ECGD and Defence Exports

The proportion of ECGD’s business in support of defence exports has ranged from 30% to 50% in recent years.

ECGD support for defence exports is conditional upon exporters obtaining valid export licences from the DTI-based Export Control Organisation. All applications are carefully assessed, on a case-by-case basis, against the consolidated EU and National Arms Export Licensing criteria.

ECGD’s Anti-Bribery and Corruption Procedures

Through the public information ECGD provides, the declarations in its application forms and the enquiries it makes, ECGD aims to:

· deter illegal payments, corrupt practices and money laundering by applicants for ECGD's support; and

· ensure, as far as is practicable, that all transactions that ECGD supports do not place ECGD in breach of any UK or European legislation or place the UK in contravention of any international agreements to which the UK is a party.

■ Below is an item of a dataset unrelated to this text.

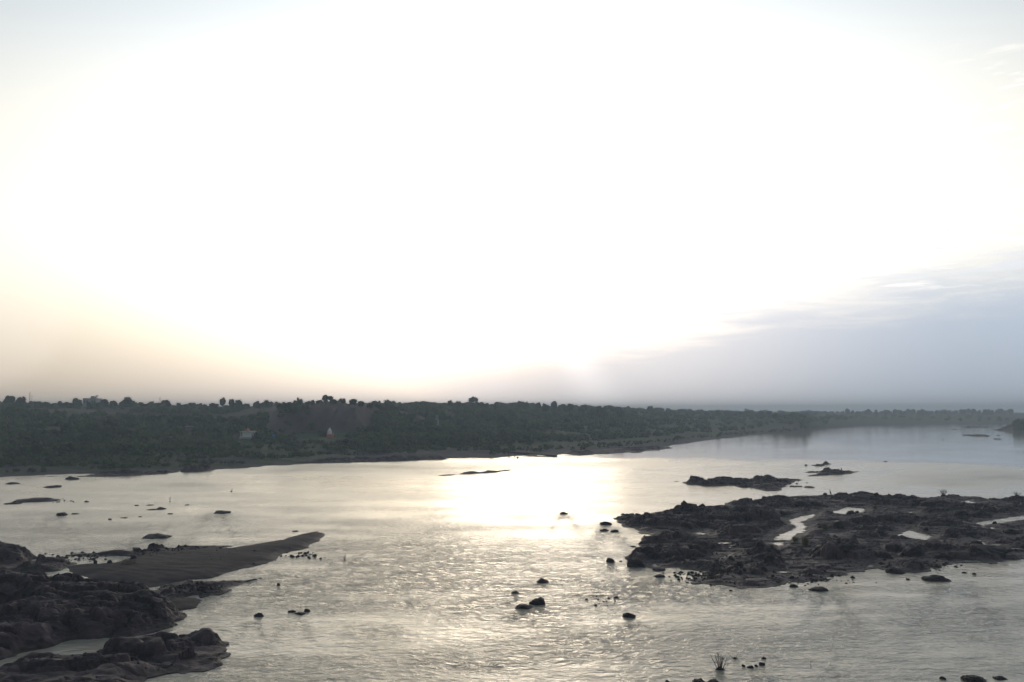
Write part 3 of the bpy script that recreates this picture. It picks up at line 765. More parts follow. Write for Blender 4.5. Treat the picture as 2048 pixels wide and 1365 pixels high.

Key aspects of ECGD's anti-bribery and corruption procedures are to:

· Require applicants to provide copies of their codes of conduct and to confirm that they have applied them in tendering for the award of the contract for which ECGD’s support is sought;

· Obtain information with a view to ascertaining whether any improper payments involving agents have been made;

· Inspect, if necessary, exporters' documents relating to winning contracts and making payments to agents;

· Remind applicants of their obligations to comply with UK anti-corruption legislation;

· Remind applicants that ECGD will refer all allegations of bribery, corruption or money laundering to the appropriate authorities;

· Require applicants to declare that neither they nor any of their directors have admitted to, or been convicted of, engaging in any form of bribery or corruption;

· Require applicants to disclose whether they, or anyone acting on their behalf, is under charge in a UK court for bribery of a foreign public official;

· Require each applicant to make reasonable enquiries concerning any of its subsidiary companies, agents or consortium partners who, in each case, are involved in the contract for which ECGD’s support is sought and to confirm that, on the basis of those reasonable enquiries, the applicant has no cause to believe that any of those parties, or any of their directors, has admitted to, or been convicted of, engaging in any corrupt activity; and

· Require each applicant to confirm that neither the applicant nor anyone acting on the applicant’s behalf has engaged in corrupt activity in relation to the contract for which ECGD’s support is sought.